(508c) Computational Investigation of Ionic Liquids Nanostructure Formation at a Mesoscale

Ionic Liquids (ILs) are a new class of materials with great potential to impact many areas in industry and science. In particular, ILs are good candidates for battery electrolytes due to low volatility, moderate reactivity, low flammability, and a wider liquid range than most organic solvents, thus, enabling safe and high-energy batteries. ILs are characterized with a number of unique properties, and one of the main feature for all ILs is a self-assembling of ions into nanostructures. Existence of such solvent structure is a cause for a strong interest to ILs.

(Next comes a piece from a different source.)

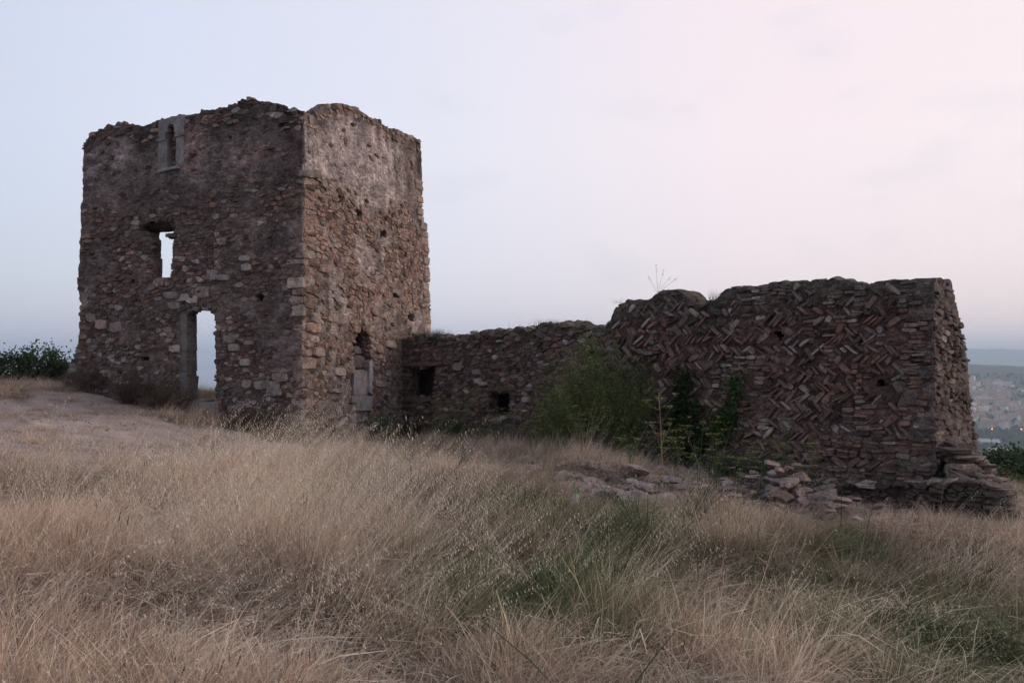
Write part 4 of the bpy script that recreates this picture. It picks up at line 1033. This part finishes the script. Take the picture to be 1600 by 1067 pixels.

Computer modeling and simulation of the ionic liquid systems with the molecular dynamics (MD) approach yields an accurate prediction of the systems’ structure, dynamics, and thermodynamic properties. However, self-assembling of IL occurs at larger than atomic scale (at meso- to macroscale) and MD application to these systems is prohibited due to extremely high computational cost. In this work a new Probability Distribution Function Coarse Grain (PDF-CG) method has been used for accurate prediction of ionic liquids nanostructure formation together with accurate prediction of thermodynamic, dynamic, and transport properties. For the first time, formation of nanostructures in bulk ionic liquid is observed at mesoscale level using computational approach. Application of PDF-CG method to ILs allows to establish structure-property relationships critical for a complete ILs characterization.